D’autres théories évoquent la valeur du bronze. Trop précieux pour être conservé sous forme d’engrenages, il aurait été fondu pour fabriquer des armes ou des sculptures. Même si le savoir avait survécu, les objets eux-mêmes auraient disparu. Et si ce mécanisme n’était destiné qu’à une élite — prêtres, navigateurs, astronomes — il aurait pu rester secret, sans jamais être diffusé.
Ce qu’on a découvert… et ce qu’on n’a pas encore trouvé
Pendant un siècle, le mécanisme repose en silence, exposé mais incompris. Ce n’est qu’à partir de 2005 qu’une équipe internationale utilise des outils modernes — scanners CT, rayons X, reconstructions 3D — pour en révéler les secrets. Ils trouvent des inscriptions en grec, invisibles à l’œil nu, décrivant les mouvements des planètes, des cycles et des événements célestes. En 2021, une équipe du University College de Londres parvient à modéliser l’intégralité du mécanisme. Chaque engrenage, chaque fonction, chaque interaction.
Et la machine fonctionne. Pas une approximation. Une précision qui rivalise avec certains instruments modernes.
Mais un mystère reste entier : où sont les autres ? Pourquoi ce mécanisme est-il le seul jamais découvert ? Est-ce une exception, ou le dernier survivant d’une lignée entière d’appareils oubliés ? En 2012 et 2015, de nouvelles fouilles près de l’épave ont révélé d’autres objets, comme un disque en bronze orné d’un taureau.

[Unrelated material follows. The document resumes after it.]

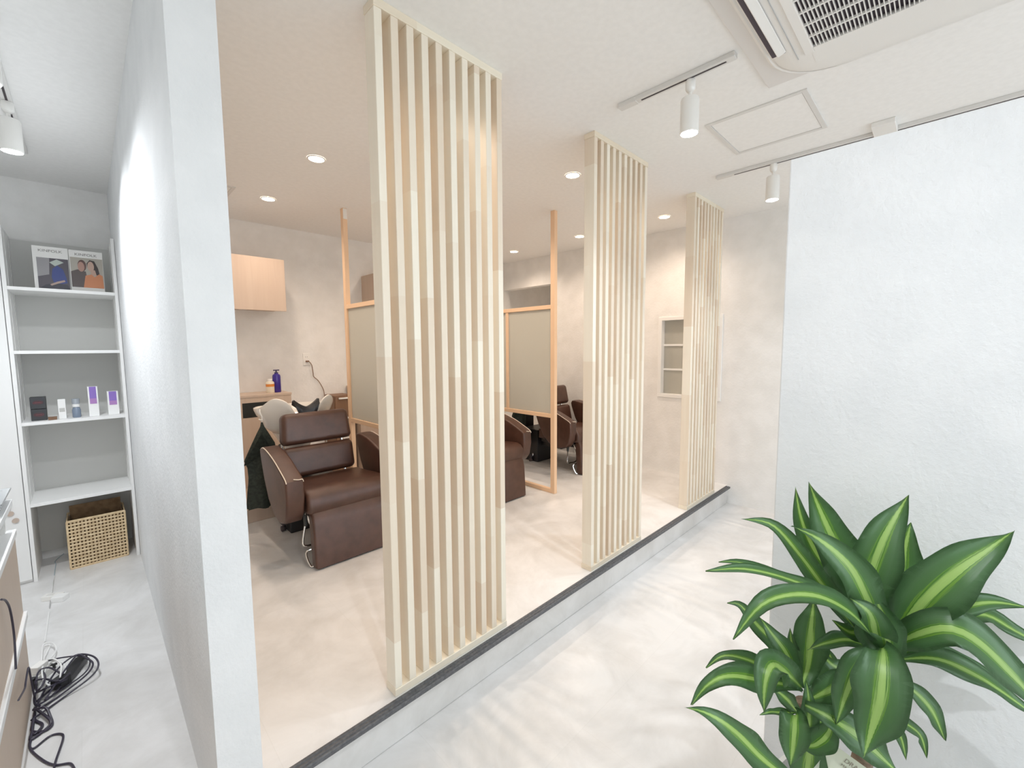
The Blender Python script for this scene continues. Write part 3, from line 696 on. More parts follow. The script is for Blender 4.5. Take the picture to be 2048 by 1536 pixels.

Ce n’était pas une pièce du mécanisme, mais une preuve que l’épave n’a pas encore tout livré.
Peut-être que d’autres mécanismes dorment encore dans les abysses, ou dans des caisses de musées, étiquetés à tort comme simples fragments métalliques. Peut-être que ce que nous croyons avoir résolu n’est en réalité que la première couche d’un savoir enfoui, oublié, effacé.
Et c’est précisément ce qui fait peur.